Panel: Bush needs to extend strong leadership to domestic issues

President Bush has grown more confident as a leader, especially in the patriotic environment after Sept. 11, 2001, while overcoming many of the early hurdles of his presidency, panelists in a two-day conference examining the Bush administration agreed Friday.

The five panelists on a roundtable of Washington correspondents during "The George W. Bush Presidency: An Early Assessment" agreed that Bush has been strengthened by the current anti-terrorism, pro-America sentiment and the success of the recent war in Iraq. They emphasized that his challenge now is making the style that has worked for him in foreign policy equally effective in today's pressing domestic issues such as the economy and his proposed tax cut.

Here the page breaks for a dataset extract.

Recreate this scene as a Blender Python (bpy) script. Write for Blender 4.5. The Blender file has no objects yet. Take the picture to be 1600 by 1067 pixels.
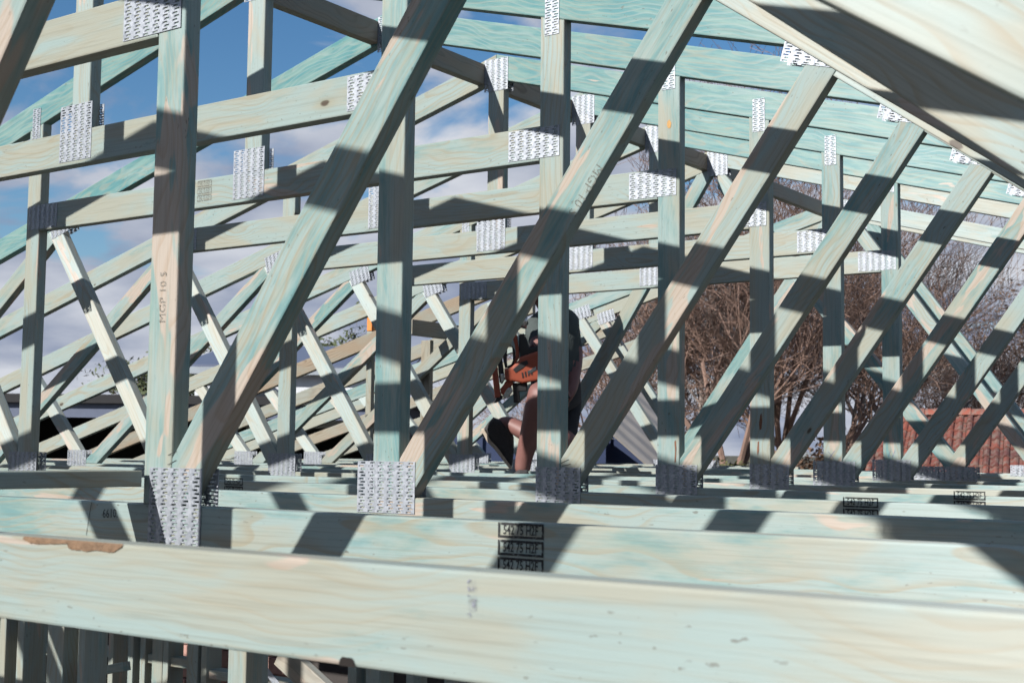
import bpy, bmesh, math, random
from mathutils import Vector, Matrix

random.seed(7)
S = bpy.context.scene
COL = S.collection

# ------------------------------------------------------------------ camera
YAW, PIT, ROLL, FPX = 0.6169, 0.0805, 0.0115, 2087.4
CAM = Vector((1.8374, -1.4978, 0.0994))
fw = Vector((-math.sin(YAW) * math.cos(PIT), math.cos(YAW) * math.cos(PIT), math.sin(PIT)))
rt = Vector((math.cos(YAW), math.sin(YAW), 0))
up = rt.cross(fw)
r_ = math.cos(ROLL) * rt + math.sin(ROLL) * up
u_ = -math.sin(ROLL) * rt + math.cos(ROLL) * up
cd = bpy.data.cameras.new('camera')
cam = bpy.data.objects.new('camera', cd)
COL.objects.link(cam)
m3 = Matrix((r_, u_, -fw)).transposed()
cam.matrix_world = Matrix.Translation(CAM) @ m3.to_4x4()
cd.sensor_width = 36.0
cd.sensor_fit = 'HORIZONTAL'
cd.lens = FPX / 1600 * 36
cd.clip_start = 0.02
cd.clip_end = 3000
cd.dof.use_dof = True
cd.dof.focus_distance = 3.3
cd.dof.aperture_fstop = 14
S.camera = cam


def at(px, py, depth):
    """point at a view depth behind a place in the photograph (for far background layout)"""
    return CAM + depth * (fw + (px - 800) / FPX * r_ - (py - 533.5) / FPX * u_)


# ------------------------------------------------------------------ sky and sun
LDIR = Vector((0.242, 1.0, -0.5625)).normalized()
EL = math.asin(-LDIR.z)
AZ = math.atan2(-LDIR.x, -LDIR.y)
w = bpy.data.worlds.new('World')
S.world = w
w.use_nodes = True
nt = w.node_tree
nt.nodes.clear()
N = nt.nodes.new
L = nt.links.new
out = N('ShaderNodeOutputWorld')
bg = N('ShaderNodeBackground')
sky = N('ShaderNodeTexSky')
sky.sky_type = 'NISHITA'
sky.sun_disc = False
sky.sun_elevation = EL
sky.sun_rotation = AZ
sky.altitude = 50
sky.air_density = 1.0
sky.dust_density = 0.6
sky.ozone_density = 2.5
bg.inputs[1].default_value = 0.062
tc = N('ShaderNodeTexCoord')
sep = N('ShaderNodeSeparateXYZ')
L(tc.outputs['Generated'], sep.inputs[0])
zz = N('ShaderNodeMath'); zz.operation = 'MAXIMUM'; zz.inputs[1].default_value = 0.0
L(sep.outputs[2], zz.inputs[0])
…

Bush is finding out that pushing his domestic agenda, particularly his proposed tax cuts, requires different skills than those needed to build support for a war, The Wall Street Journal White House correspondent Jeanne Cummings told the overflow crowd packed into the auditorium of the University's Computer Science Building. The roundtable was moderated by Fred Greenstein, presidential scholar and an emeritus professor of politics at Princeton.

A key story of the Bush presidency thus far, however, is that he has "overcome very low expectations," said panelist Mike McCurry, former press secretary to President Clinton and a member of Princeton's class of 1976.

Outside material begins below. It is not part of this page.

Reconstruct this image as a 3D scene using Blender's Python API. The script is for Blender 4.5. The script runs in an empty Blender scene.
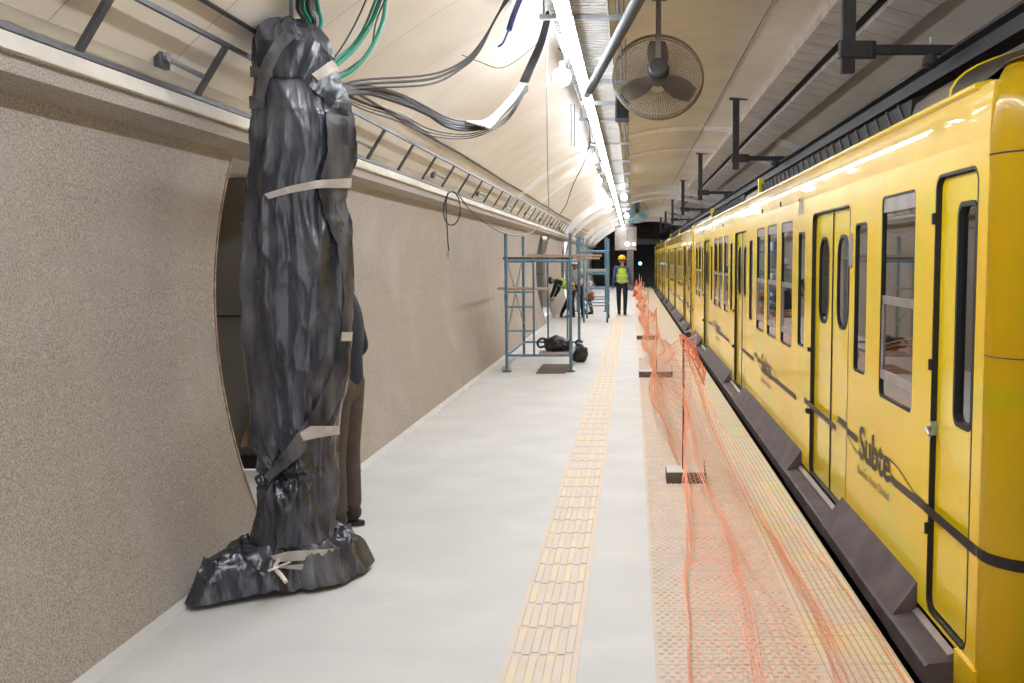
import bpy, bmesh, math, random
from mathutils import Vector, Matrix, noise
random.seed(7)
C = bpy.context.scene.collection
PI = math.pi
# ------------------------------------------------------------------ camera numbers
F = 1000.0; CX = 632.0; CY = 341.5; H = 1.7
PT = math.atan(83/1000.0); cp, sp = math.cos(PT), math.sin(PT)
def ray(px, py):
    x = (px-CX)/F; y = (py-CY)/F
    return Vector((x, cp - y*sp, -sp - y*cp))
def P(px, py, d):
    v = ray(px, py)*d; return Vector((v.x, v.y, H+v.z))
def onZ(px, py, z=0.0):
    r = ray(px, py); t = (z-H)/r.z; return Vector((r.x*t, r.y*t, z))
def onX(px, py, X):
    r = ray(px, py); t = X/r.x; return Vector((X, r.y*t, H+r.z*t))
# ------------------------------------------------------------------ materials
def lin(c):
    return tuple((v/255/12.92 if v/255 <= .04045 else ((v/255+.055)/1.055)**2.4) for v in c)
MATS = {}
def mat(name, col, rough=.6, metal=0, col2=None, scale=8, detail=4, bump=0, bscale=None, bdist=.01, emit=None, spec=.5, coat=0, stretch=None, lo=.35, hi=.65):
    m = bpy.data.materials.new(name); m.use_nodes = True
    nt = m.node_tree; N = nt.nodes; L = nt.links
    b = N['Principled BSDF']
    b.inputs['Base Color'].default_value = (*lin(col), 1)
    b.inputs['Roughness'].default_value = rough; b.inputs['Metallic'].default_value = metal
    b.inputs['Specular IOR Level'].default_value = spec
    if coat: b.inputs['Coat Weight'].default_value = coat; b.inputs['Coat Roughness'].default_value = .03
    tc = N.new('ShaderNodeTexCoord'); mp = N.new('ShaderNodeMapping'); L.new(tc.outputs['Object'], mp.inputs[0])
    if stretch: mp.inputs['Scale'].default_value = stretch
    if col2 is None: col2 = tuple(min(255, v*.88) for v in col)
    n = N.new('ShaderNodeTexNoise'); n.inputs['Scale'].default_value = scale; n.inputs['Detail'].default_value = detail
    L.new(mp.outputs[0], n.inputs['Vector'])
    r = N.new('ShaderNodeValToRGB'); r.color_ramp.elements[0].position = lo; r.color_ramp.elements[1].position = hi
    r.color_ramp.elements[0].color = (*lin(col2), 1); r.color_ramp.elements[1].color = (*lin(col), 1)
    L.new(n.outputs['Fac'], r.inputs[0]); L.new(r.outputs[0], b.inputs['Base Color'])
    if bump:
        n2 = N.new('ShaderNodeTexNoise'); n2.inputs['Scale'].default_value = bscale or scale; n2.inputs['Detail'].default_value = 3
        L.new(mp.outputs[0], n2.inputs['Vector'])
        bp = N.new('ShaderNodeBump'); bp.inputs['Strength'].default_value = bump; bp.inputs['Distance'].default_value = bdist
        L.new(n2.outputs['Fac'], bp.inputs['Height']); L.new(bp.outputs[0], b.inputs['Normal'])
    if emit:
        b.inputs['Emission Color'].default_value = (*emit[0], 1); b.inputs['Emission Strength'].default_value = emit[1]
    MATS[name] = m; return m
def lines(m, axis, period, width, col, off=0.0, jitter=0):
    """thin joint lines along one object axis mixed over the base colour"""
    nt = m.node_tree; N = nt.nodes; L = nt.links; b = N['Principled BSDF']
    src = b.inputs['Base Color'].links[0].from_socket
    tc = N.new('ShaderNodeTexCoord'); sx = N.new('ShaderNodeSeparateXYZ'); L.new(tc.outputs['Object'], sx.inputs[0])
    a = N.new('ShaderNodeMath'); a.operation = 'ADD'; a.inputs[1].default_value = off+1000*period; L.new(sx.outputs[axis], a.inputs[0])
    md = N.new('ShaderNodeMath'); md.operation = 'MODULO'; md.inputs[1].default_value = period; L.new(a.outputs[0], md.inputs[0])
    lt = N.new('ShaderNodeMath'); lt.operation = 'LESS_THAN'; lt.inputs[1].default_value = width; L.new(md.outputs[0], lt.inputs[0])
    mx = N.new('ShaderNodeMixRGB'); L.new(lt.outputs[0], mx.inputs[0]); L.new(src, mx.inputs[1]); mx.inputs[2].default_value = (*lin(col), 1)
    L.new(mx.outputs[0], b.inputs['Base Color'])
M = {}
M['aggregate'] = mat('aggregate', (184,174,164), .85, col2=(142,132,123), scale=120, detail=3, bump=.3, bscale=110, bdist=.004, lo=.38, hi=.62)
def add_stains_tints(m, col, scale, lo, hi, fac=.5, stretch=(1,1,1)):
    nt = m.node_tree; N = nt.nodes; L = nt.links; b = N['Principled BSDF']
    src = b.inputs['Base Color'].links[0].from_socket
    tc = N.new('ShaderNodeTexCoord'); mp = N.new('ShaderNodeMapping'); mp.inputs['Scale'].default_value = stretch; L.new(tc.outputs['Object'], mp.inputs[0])
    n = N.new('ShaderNodeTexNoise'); n.inputs['Scale'].default_value = scale; n.inputs['Detail'].default_value = 5; L.new(mp.outputs[0], n.inputs['Vector'])
    mr = N.new('ShaderNodeMapRange'); mr.inputs[1].default_value = lo; mr.inputs[2].default_value = hi; mr.inputs[4].default_value = fac; L.new(n.outputs['Fac'], mr.inputs[0])
    mx = N.new('ShaderNodeMixRGB'); L.new(mr.outputs[0], mx.inputs[0]); L.new(src, mx.inputs[1]); mx.inputs[2].default_value = (*lin(col), 1)
    L.new(mx.outputs[0], b.inputs['Base Color'])
add_stains_tints(M['aggregate'], (185,176,170), 1.3, .5, .8, .6)
M['white_plaster'] = mat('white_plaster', (232,226,216), .75, col2=(214,206,194), scale=3, bump=.1, bscale=30)
M['ceiling'] = mat('ceiling_paint', (230,220,206), .40, col2=(216,203,187), scale=1.2, detail=5, bump=.12, bscale=2.2, bdist=.03)
add_stains_tints(M['ceiling'], (190,172,150), 1.6, .58, .8, .35, (1,.4,1))
lines(M['ceiling'], 1, .95, .008, (176,158,138))
M['crossband'] = mat('crossband_pale', (246,244,242), .3, col2=(236,232,228), scale=3)
M['dark_concrete'] = mat('dark_concrete', (70,66,64), .9, col2=(48,45,44), scale=3)
M['black'] = mat('black', (22,21,22), .7)
M['ballast'] = mat('track_bed', (30,28,27), .95, col2=(18,17,17), scale=20)
M['floor'] = mat('floor_terrazzo', (217,216,213), .6, col2=(209,208,206), scale=2.2, detail=7, bump=.05, bscale=60, bdist=.002)
add_stains_tints(M['floor'], (228,226,223), 1.1, .5, .8, .45)
lines(M['floor'], 1, .632, .004, (204,200,196), .2)
M['tact_l'] = mat('tactile_cream', (226,212,200), .6, col2=(224,208,190), scale=5, lo=.4, hi=.6)
M['tact_bar'] = mat('tactile_bar', (234,218,190), .55, col2=(226,212,199), scale=3.5, lo=.42, hi=.58)
M['tact_r'] = mat('tactile_pink', (214,196,182), .6, col2=(222,205,180), scale=2.5)
lines(M['tact_r'], 1, .316, .005, (170,150,138), .05)
M['stud'] = mat('tactile_stud', (226,212,198), .5, col2=(205,186,172), scale=10)
M['edge_yellow'] = mat('edge_yellow', (232,218,172), .55, col2=(224,212,198), scale=2, lo=.4, hi=.6)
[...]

Cummings added that Bush also has reaped some benefits from unexpected sources, such as the often-public disputes between his key cabinet members, such as Defense Secretary Donald Rumsfeld and Secretary of State Colin Powell.

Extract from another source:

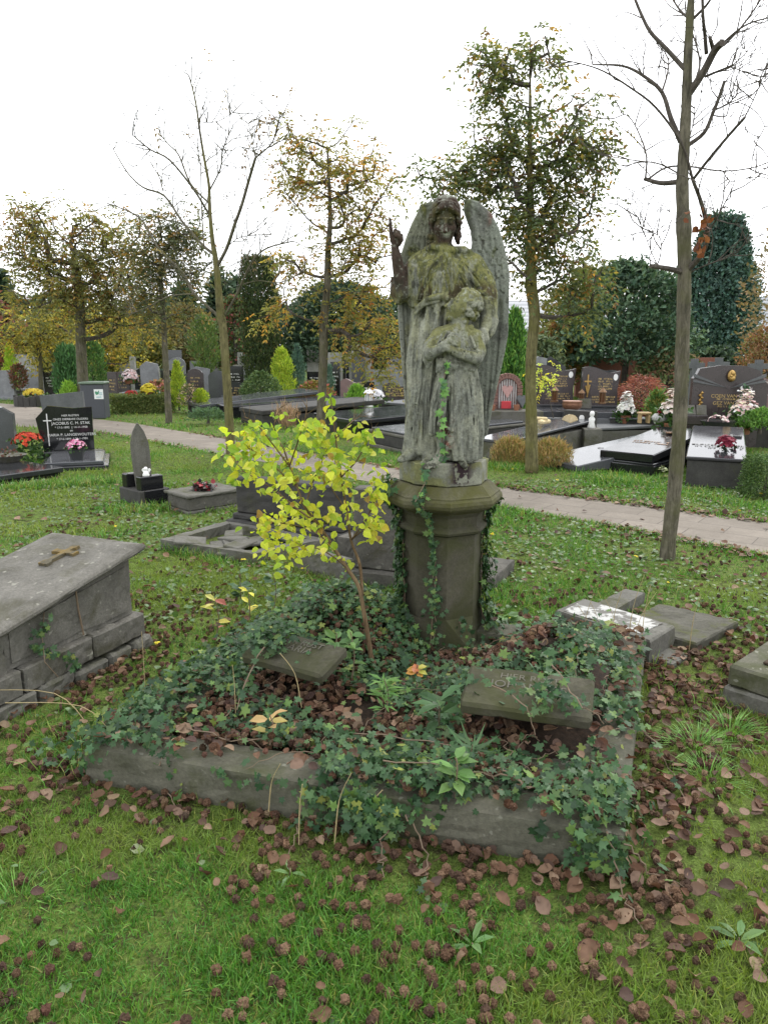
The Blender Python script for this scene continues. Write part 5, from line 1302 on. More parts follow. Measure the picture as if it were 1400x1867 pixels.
for s_ in (-1, 1):
    xm = W18 / 2 - .02
    for z_, w_ in ((wz(684), .03), (wz(694), .022)):
        mb.prism([(xm + s_ * .03, wz(707)), (xm + s_ * (W18 / 2 - .02), z_ + w_), (xm + s_ * (W18 / 2 - .02), z_ - w_)], -.02, .0)
mb.build('fan_rays', s_grey, t)
mb = MB(); Mm = Matrix.Translation((W18 / 2 + .0, -.03, wz(685)))
mb.lathe([(.001, 0), (.09, .01), (.08, .03), (.05, .04), (.001, .045)], 20, M=Mm @ Matrix.Rotation(pi / 2, 4, 'X') @ Matrix.Diagonal((.8, 1.15, 1, 1)), cap=False)
mb.lathe([(.001, -.04), (.03, -.03), (.04, 0), (.03, .03), (.001, .045)], 12, M=Mm @ Matrix.Translation((.005, -.05, .045)), cap=False); mb.lathe([(.001, -.08), (.05, -.06), (.055, -.02), (.03, .02), (.001, .03)], 12, M=Mm @ Matrix.Translation((0, -.04, -.01)), cap=False)
mb.lathe([(.001, -.025), (.02, -.015), (.025, 0), (.015, .02), (.001, .028)], 10, M=Mm @ Matrix.Translation((-.03, -.085, .0)), cap=False)
mb.build('madonna_relief', m_gold, t, True)
for s_, z_ in (('COEN VAN LEER', wz(722)), ('GEZ VAN LEER', wz(735))): text(s_, .085, m_letg, t, Matrix.Translation((W18 / 2 + .02, -.004, z_)) @ Matrix.Rotation(pi / 2, 4, 'X'), .003)
lines_of(t, m_letg, [(.42, .80, wz(729), .03), (.42, .78, wz(742), .03)], Matrix.Translation((0, -.001, 0)))
mb = MB(); mb.tube([(.14, -.02, wz(745)), (.15, -.02, wz(715))], .012, 6)
for k in range(6): mb.lathe([(.001, -.03), (.03, 0), (.001, .03)], 8, M=Matrix.Translation((.145 + .015 * (-1) ** k, -.03, wz(716 + 4.5 * k))), cap=False)
mb.build('bronze_rose', m_gold, t)
def set_on(name, label, cat, px, py, Y, **k): return thing(name, label, cat, tuple(D(px, py, Y)), **k)
bk = set_on('book_ornament', 'open stone book leaning at the foot of the Madonna headstone', 'ornament', 1268, 757, 12.8)
MB().bbox(-.17, -.005, -.02, .02, 0, .18, .006, M=TRS((0, 0, 0), .15, -.4)).bbox(.005, .17, -.02, .02, 0, .18, .006, M=TRS((0, 0, 0), -.15, -.4)).build('pages', s_conc, bk); MB().bbox(-.19, .19, -.05, .12, -.16, .0, .01).build('stand', g_brown, bk)
for nm, lb, px, py, Y, cols, r, hh in (('flower_arrangement', 'tall white and pink flower arrangement right of the Madonna headstone', 1355, 772, 12.3, [(.75, .72, .68), (.72, .48, .48), (.78, .70, .55)], .26, .35),
                                   ('flower_arrangement', 'round white flower wreath left of the near bare trunk', 1222, 765, 12.3, [(.78, .76, .70), (.72, .68, .60), (.70, .55, .50)], .20, .34),
                                   ('white_flowers', 'small white flowers in a green pot before the red maple', 1140, 757, 14.0, [(.75, .75, .70)], .16, .20)):
    f_ = set_on(nm, lb, 'flowers', px, py, Y); f_.location.z = max(.42, f_.location.z - .1)
    mb = MB(); flowers(mb, R_, 55, r, .12, hh, cols, .075); flowers(mb, R_, 20, r * .5, .3, hh, cols, .08); mb.build('flowers', m_petal, f_); mb = MB(); greens(mb, R_, 220, r * 1.1, -.05, hh, size=.10); mb.build('foliage', m_leaf, f_)
    MB().lathe([(.10, -.12), (.13, .05), (.11, .05)], 12).build('pot', m_terra, f_)
wc = set_on('flower_cross', 'narrow white flower spray standing against the Madonna headstone', 'flowers', 1357, 735, 12.7)
mb = MB(); 
for s_ in (-1, 1):
    n = 30; tt_ = R_.rand(n); q = np.stack((s_ * (.07 + .02 * np.sin(tt_ * 9)) + R_.normal(0, .012, n), R_.normal(0, .02, n), -.15 + .42 * tt_), 1); inst(mb, *OVAL, q, rdir(R_, n), rdir(R_, n), .05, None, vary(R_, n, [(.74, .74, .72)]))
mb.build('flowers', m_petal, wc); mb = MB(); n = 60; q = np.stack((R_.normal(0, .03, n), R_.normal(0, .02, n), R_.uniform(-.15, .3, n)), 1); inst(mb, *OVAL, q, rdir(R_, n, .3), rdir(R_, n), .06, None, vary(R_, n, [(.05, .12, .05)])); mb.build('foliage', m_leaf, wc)
tr = set_on('planter_trough', 'dark grey round planter bowl before the Madonna headstone', 'planter', 1307, 783, 11.9)
MB().lathe([(.18, -.02), (.26, .12), (.27, .14), (.22, .13)], 20).build('bowl', g_dark, tr); mb = MB(); flowers(mb, R_, 16, .16, .12, .12, [(.7, .5, .5), (.7, .66, .6)], .05); mb.build('flowers', m_petal, tr)
hd = set_on('heart_stone', 'pale heart-shaped stone with red roses on the terrace', 'ornament', 1203, 765, 12.4)
MB().lathe([(.06, -.05), (.14, .0), (.15, .05), (.10, .10), (.02, .11)], 16, M=Matrix.Diagonal((1, .6, 1, 1))).build('stone', s_white, hd, True); mb = MB(); flowers(mb, R_, 12, .06, .1, .06, [(.40, .03, .05)], .05); mb.build('roses', m_petal, hd)
sto = set_on('wooden_stool', 'tiny pale wooden stool standing on the terrace', 'stool', 1173, 766, 12.5)
m_wood = plain_mat('pale_wood', (.36, .25, .12), .7)
MB().bbox(-.10, .10, -.08, .08, .10, .135, .008).build('seat', m_wood, sto)
for sx in (-1, 1): MB().bbox(sx * .07 - .018, sx * .07 + .018, -.06, .06, -.05, .10, .005).build('leg', m_wood, sto)
# brown wavy headstones with gilt lettering
def wavy(label, x0, x1, top, bot, Y, rz):
    a, b_ = D(x0, bot, Y), D(x1, bot, Y); w_ = b_.x - a.x; h0, h1 = a.z, D(x0, top, Y).z
    t = thing('headstone', label, 'headstone', (a.x, a.y, 0), rz)
    top_ = [(w_ * u_, h1 + .045 * math.sin(u_ * 6.0 + .4) - .05 * u_) for u_ in np.linspace(0, 1, 13)]
    MB().prism([(.03, .2), *[(x_ * .97 + .01, z_) for x_, z_ in top_], (w_ * .93, h0 + .35), (w_ * .97, .2)], 0, .13).build('stone', g_brown, t)
    MB().bbox(-.05, w_ + .12, -.05, .2, -.03, h0 + .03, .01).build('plinth', g_dark, t)
    lines_of(t, m_letg, [(w_ * .42, w_ * .78, h1 - .22 - .05 * k, .032) for k in range(5)] + [(w_ * .28, w_ * .85, h1 - .58 - .05 * k, .03) for k in range(3)], Matrix.Translation((0, -.001, 0)))
    mb = MB(); xc, zc = w_ * .15, h1 - .12
    mb.box(xc - .012, xc + .012, -.02, 0, zc - .45, zc).box(xc - .07, xc + .07, -.021, 0, zc - .15, zc - .12); mb.tube([(xc - .04, -.02, zc - .22), (xc, -.03, zc - .42), (xc + .04, -.02, zc - .2)], .015, 6)
    mb.build('bronze_crucifix', m_gold, t)
    MB().lathe([(.06, 0), (.06, .012)], 18, M=Matrix.Translation((w_ * .86, -.002, h1 - .17)) @ Matrix.Rotation(pi / 2, 4, 'X') @ Matrix.Diagonal((.75, 1.1, 1, 1))).build('oval_portrait', m_wht, t)
    return t, w_, h0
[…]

"It puts him in the position of being the manager, the man in charge," who resolves high-level disagreements, Cummings argued.

There remain, however, "two Bushes," said Carl Cannon, White House correspondent for the National Journal. Bush can be eloquent in formal speeches but often fumbles when called on to speak extemporaneously, Cannon noted while reading several now-familiar Bush malapropisms.

Cummings added that the country has a president who is able to connect with the basic thread of American patriotism, yet has almost "no interaction with the people."

The panelists described a Bush White House where information is tightly controlled and where it can be maddening to get questions answered. The president and those around him stick to their "script" with an almost "theological consistency," according to New York Times Washington correspondent Todd Purdum, a 1982 Princeton graduate. Purdum said that this White House is willing to "threaten reporters with reprisals" in a way that never occurred during the Clinton years.

McCurry added that the role of press secretary as a "piñata" for the press corps, to be whacked at until something interesting shakes loose, doesn't exist in this White House. "Nothing interesting ever spills out of their press team," McCurry said. He added that, despite the perception of a liberal bias in the media, "the press, in their heart of hearts, likes George Bush. The press, in their heart of hearts, never really liked Bill and Hillary Clinton."

The conference, which continues Saturday with sessions analyzing the policies and politics of the Bush administration, is sponsored by the Program in Leadership Studies, the Center for the Study of Democratic Politics and the Center of International Studies of the Woodrow Wilson School. This roundtable also was included in the schedule for the Princeton Colloquium on "A World of 'Good and Evil'?" , which continues on Saturday as well.